The task force — led by former Lt. Gov. of New York Richard Ravitch and former Federal Reserve Board Chairman Paul Volcker — also made other recommendations aimed at improving accountability and transparency of state and local governments' budgeting and financial reporting. It also said the federal government should be more aware of the impact of federal deficit reduction on state and local governments.

The Tower amendment, which was added in 1975 to the Securities Exchange Act of 1934 by former Sen. John Tower, R-Tex., prohibits the SEC and Municipal Securities Rulemaking Board from requiring issuers to directly or indirectly to file any information with them before the sale of their munis.

No other entity has the obligation or authority to require full transparency and disclosure of risk from municipal issuers, the report said. The SEC and MSRB place disclosure requirements on underwriters of munis rather than issuers. The task force wants there to be adequate disclose of the terms, conditions and risks of municipal finances.

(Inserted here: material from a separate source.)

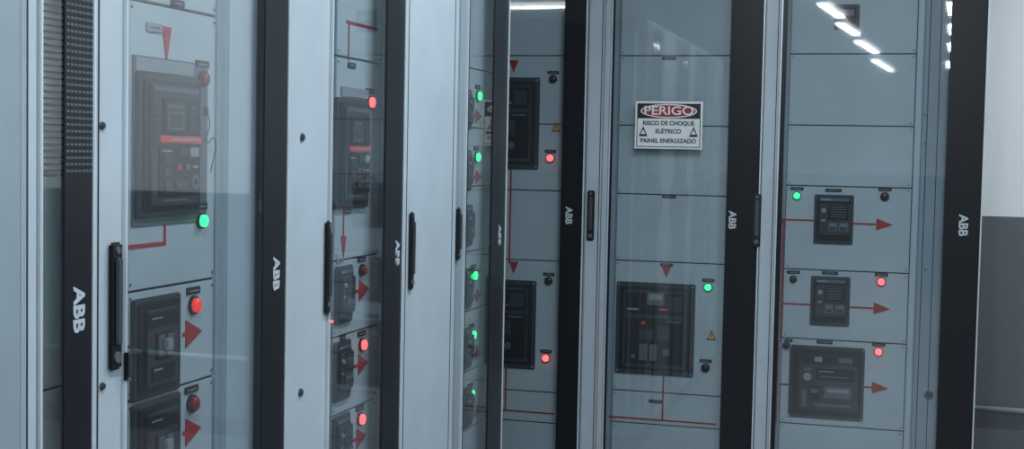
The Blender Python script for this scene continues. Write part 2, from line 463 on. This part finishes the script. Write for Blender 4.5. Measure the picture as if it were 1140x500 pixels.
# --- cabinet 3
c = Cab('F', x2, x3)
c.post(846, 863, grooves=(860,)); c.handle(843.5, 216, 275, w=.03, n=.006)
c.plates(874, 1014, [60, 140, 208, 302, 380, 476], 945)
c.post(1014.5, 1022, n1=REC+.006, mat='frame'); c.post(1022.5, 1050, n1=REC+.012, mat='frame2', grooves=(1028, 1040))
c.bolt(1034, 440, .014, REC+.012)
for y in (128, 160, 172, 300): c.bolt(1030, y, .003, REC+.012)
c.door(864, 1092.5, 1051, thin=.02, logo=(1072, 251), logo_size=.044)
c.line([(871, 244), (871, 375)]); c.line([(871, 244), (906, 246)]); c.line([(871, 338), (902, 339)]); c.line([(868, 428), (880, 428)])
c.line([(866, 380), (864, 470)])
c.label(928, 212, .06); c.label(924, 304, .06); c.label(918, 381, .06); c.label(878, 379, .03)
c.breaker(906, 217, 950, 272, 'mccbs'); c.breaker(902, 308, 946, 363, 'mccbs'); c.breaker(878, 386, 962, 467, 'mccbw')
c.arrow(950, 994, 249, .045); c.arrow(946, 991, 342, .045); c.arrow(962, 989, 431, .045)
c.lamp(887, 218, 'gon', .012); c.lamp(985, 219, 'grndk', .013); c.lamp(883, 311, 'grndk', .011)
c.lamp(981, 314, 'ron', .013); c.lamp(978, 392, 'ron', .013); c.lamp(875, 385, 'grndk', .011, False)
# small metering unit at the top
u0, u1, z0, z1 = rc('F', 929, 5, 957, 33)
b = c.B(); b.box(u0, u1, z0, z1, REC, REC+.008, 'bez', .003); b.box(u0+.012, u1-.012, z0+.02, z1-.012, REC+.008, REC+.011, 'body', .002)
b.box(u0+.02, u1-.02, z0+.05, z1-.02, REC+.011, REC+.0115, 'mid'); b.disc((u0+u1)/2, z0+.035, .007, REC+.011, REC+.014, 'mid'); b.done('meter', c.e)

# --- warning sign stuck on cabinet 2's door glass
u0, u1, z0, z1 = rc('F', 707, 113, 782, 166, .001)
e = bpy.data.objects.new('warning_sign', None); bpy.context.scene.collection.objects.link(e); e.location = (u0, DY, 0)
b = Build(u0); W, H = u1-u0, z1-z0; zm = z1-H*.36
b.box(u0, u1, z0, z1, .001, .003, 'white', .0008)
b.box(u0+.008, u1-.008, zm, z1-.008, .003, .0036, 'label')
for (p, q_, r_, t_) in ((u0+.007, u1-.007, z0+.007, z0+.010), (u0+.007, u0+.010, z0+.007, zm), (u1-.010, u1-.007, z0+.007, zm)):
    b.box(p, q_, r_, t_, .003, .0036, 'label')
uc = (u0+u1)/2; ze = (zm+z1-.008)/2
b.disc(uc, ze, W*.42, .0036, .0042, 'white', 40, (z1-zm)*.41); b.disc(uc, ze, W*.40, .0042, .0046, 'red', 40, (z1-zm)*.34)
for sgn in (-1, 1):
    b.tri(uc+sgn*W*.375, z0+H*.37, W*.13, H*.21, .003, 'label', 'U'); b.tri(uc+sgn*W*.375, z0+H*.36, W*.07, H*.10, .0052, 'white', 'U')
b.done('board', e)
text(e, u0, 'PERIGO', uc, ze, .0052, .046, 'white', name='heading', bold=.0006, sx=1.25)
text(e, u0, 'RISCO DE CHOQUE', uc, z0+H*.54, .0038, .0225, 'label', name='line_1', bold=.0005)
text(e, u0, 'ELÉTRICO', uc, z0+H*.37, .0038, .0225, 'label', name='line_2', bold=.0005)
text(e, u0, 'PAINEL ENERGIZADO', uc, z0+H*.17, .0038, .0225, 'label', name='line_3', bold=.0005)

# ================================================================= ROOM
def slab(name, lo, hi, mat):
    me = bpy.data.meshes.new(name); bm = bmesh.new(); bmesh.ops.create_cube(bm, size=1)
    for v in bm.verts:
        v.co = Vector([(lo[i]+hi[i])/2+v.co[i]*(hi[i]-lo[i]) for i in range(3)])
    bm.to_mesh(me); bm.free(); me.materials.append(mat)
    o = bpy.data.objects.new(name, me); bpy.context.scene.collection.objects.link(o); return o
wallm = bpy.data.materials.new('two_tone_wall'); wallm.use_nodes = True
nt = wallm.node_tree; bs = nt.nodes['Principled BSDF']; bs.inputs['Roughness'].default_value = .6
g = nt.nodes.new('ShaderNodeNewGeometry'); sx = nt.nodes.new('ShaderNodeSeparateXYZ'); gt = nt.nodes.new('ShaderNodeMath'); gt.operation = 'GREATER_THAN'; gt.inputs[1].default_value = 1.225
mx = nt.nodes.new('ShaderNodeMix'); mx.data_type = 'RGBA'
mx.inputs[6].default_value = lin((96, 101, 108)); mx.inputs[7].default_value = lin((232, 236, 240))
nt.links.new(g.outputs['Position'], sx.inputs[0]); nt.links.new(sx.outputs['Z'], gt.inputs[0]); nt.links.new(gt.outputs[0], mx.inputs[0]); nt.links.new(mx.outputs[2], bs.inputs['Base Color'])
floorm = mat_paint('floor_epoxy', (110, 114, 118), .35, scale=2); ceilm = mat_paint('ceiling_paint', (205, 208, 212), .8)
X0, X1, Y0, Y1, ZC = -5.0, 2.4, -12.5, 6.1, 2.9
slab('floor', (X0, Y0, -.1), (X1, Y1, 0), floorm)
slab('ceiling', (X0, Y0, ZC), (X1, Y1, ZC+.1), ceilm)
slab('wall_back', (X0, Y1, 0), (X1, Y1+.1, ZC), wallm)
slab('wall_right', (X1, Y0, 0), (X1+.1, Y1, ZC), wallm)
slab('wall_left', (X0-.1, Y0, 0), (X0, Y1, ZC), wallm)
slab('wall_front', (X0, Y0-.1, 0), (X1, Y0, ZC), wallm)
slab('baseboard_back', (X0, Y1-.015, 0), (X1, Y1, .09), M['gap'])
def tube(name, p0, p1, r, mat, parent=None):
    me = bpy.data.meshes.new(name); bm = bmesh.new(); d = Vector(p1)-Vector(p0)
    bmesh.ops.create_cone(bm, cap_ends=True, segments=16, radius1=r, radius2=r, depth=d.length)
    rot = d.to_track_quat('Z', 'Y').to_matrix().to_4x4()
    bmesh.ops.transform(bm, matrix=Matrix.Translation((Vector(p0)+Vector(p1))/2) @ rot, verts=bm.verts)
    for f in bm.faces: f.smooth = True
    bm.to_mesh(me); bm.free(); me.materials.append(mat)
    o = bpy.data.objects.new(name, me); bpy.context.scene.collection.objects.link(o); o.parent = parent; return o
pe = bpy.data.objects.new('wall_conduit', None); bpy.context.scene.collection.objects.link(pe)
tube('pipe', (.33, Y1-.03, .40), (X1-.01, Y1-.03, .40), .012, M['edge'], pe)
for x in (.62, 1.3, 2.0): tube('clamp', (x, Y1-.03, .40), (x+.03, Y1-.03, .40), .018, M['mid'], pe)

# ceiling fluorescent fixtures
tubem = mat_emit('fluorescent_tube', (.95, .98, 1.0), 5, (.8, .8, .8))
def fixture(x, y, ang, power, L=1.24, w=.10):
    e = bpy.data.objects.new('fluorescent_ceiling_lamp', None); bpy.context.scene.collection.objects.link(e)
    h = L/2
    o = slab('housing', (-w*.8, -h, ZC-.06), (w*.8, h, ZC-.001), M['white']); o.parent = e
    for s_ in (-w*.35, w*.35): tube('tube', (s_, -h+.03, ZC-.08), (s_, h-.03, ZC-.08), .014, tubem, e)
    for s_ in (-h+.02, h-.02):
        o = slab('end_cap', (-w*.7, s_-.012, ZC-.1), (w*.7, s_+.012, ZC-.06), M['white']); o.parent = e
    l = bpy.data.lights.new('lamp_light', 'AREA'); l.shape = 'RECTANGLE'; l.size = w; l.size_y = L-.1; l.energy = power; l.color = (.90, .975, 1.0)
    lo = bpy.data.objects.new('lamp_light', l); bpy.context.scene.collection.objects.link(lo); lo.parent = e; lo.location = (0, 0, ZC-.105)
    e.location = (x, y, 0); e.rotation_euler = (0, 0, ang)
for x, y, L in ((-.84, -.55, 1.2), (-.64, -2.15, 1.3), (-.56, -3.9, 1.4), (-.42, -6.2, 1.9), (-.28, -9.4, 2.4)):
    fixture(x, y, .10, 13, L, .085)
for i, y in enumerate((-2.1, -4.0, -6.2, -9.2)):
    fixture(.40+.07*i, y, .05, 12, 1.15, .085)
for y, p in ((.9, 42), (3.2, 38)): fixture(-.3, y, 0, p)  # added lamps, unseen, to light the left row
fixture(1.4, 2.0, 0, 36)
fixture(1.35, 4.9, math.pi/2, 26)  # added lamp, unseen, brightens the back wall right of cabinet 3
fixture(-3.3, -1.6, math.pi/2, 18); fixture(-3.3, -6, math.pi/2, 18)

w = bpy.data.worlds.new('world'); bpy.context.scene.world = w; w.use_nodes = True
w.node_tree.nodes['Background'].inputs[0].default_value = (.6, .7, .8, 1); w.node_tree.nodes['Background'].inputs[1].default_value = .3
bpy.context.scene.view_settings.view_transform = 'Standard'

In an interview with The Bond Buyer, Ravitch noted that the task force is not recommending repeal the Tower amendment but rather wants the issue to be publicly discussed.

In October, the National Association of State Treasurers readopted a resolution that opposes repealing or modifying the Tower amendment.

Ravitch acknowledged that requiring more disclosures ahead of sales "would be unpopular for mayors and governors and the municipal bond industry" but said that investors would be appreciative of such a change.

"It's important to maintain liquidity for cities and states," he said, adding that "these markets have to be sound, liquid, creditworthy." Sometimes governments have appetites for borrowing when they should refrain from issuing debt, such as Puerto Rico and Detroit, Ravitch said.

The former New York lieutenant governor was not aware of any interest in Congress to revisit the Tower amendment, but said, "We're going to try to rev some up."

The recommendation was among many the report made in an effort to improve states' accountability and transparency. Having reliable budget estimates and accessible data on financial and programmatic results is important for preventing and solving financial problems and could increase the public's trust in government, the report said.

The financial crisis that began in 2008 revealed states' and localities' structural budget problems, as opposed to creating the problems. "This suggests that had government, the media, taxpayers, and the electorate been aware of the poor fiscal condition of state governments and the underlying trends and causes of those conditions, they may have been able to implement preventive and ameliorative steps," the task force said.

"At their heart, the economic events beginning in 2008 generated a severe revenue crisis. Lack of transparency and accountability constitutes bad financial, government, and political practice. Self-deception, either deliberate or unwitting, causes inaction and ignorance," the report continued. "Thus, not only is transparency in budgetary and fiscal reporting desirable, the absence of it can be a major cause of government fiscal problems."

Other recommendations for state and local governments include: using modified accrual budgeting instead of cash-based budgeting; having multi-year financial plans; having reserve funds that are adequate to meet any reasonably anticipated need; and making sure that the proceeds of short-term borrowings are repaid and not treated as an element of revenue.

Ravitch said many of the recommendations in the report were similar to actions taken for New York City to avoid bankruptcy in 1975.

The task force also recommended in its report that: states have statutory processes for imposing corrective actions on local governments that have a high risk of not meeting their obligations; state and local governments produce easily understandable financial reports; the federal government be more aware of the effects of its actions on the fiscal condition of states and localities; and, the federal government be required to make projections about how its actions and policies will impact state and local finances and services.

In addition, the report makes recommendations about how to better manage the impact of federal deficit reduction. "There can be an alarming disconnect between federal and state policymakers," the task force said.

The report urged the creation of a centralized, independent mechanism for improved reporting and analysis of state financial data, which could be housed in a federal department or the Congressional Budget Office. It also recommended the president issue an executive order to require cabinet agencies to coordinate with state and local governments on major actions affecting them. Additionally, the task force recommended that the federal government work with states to engage in a major review of policies affecting state governments.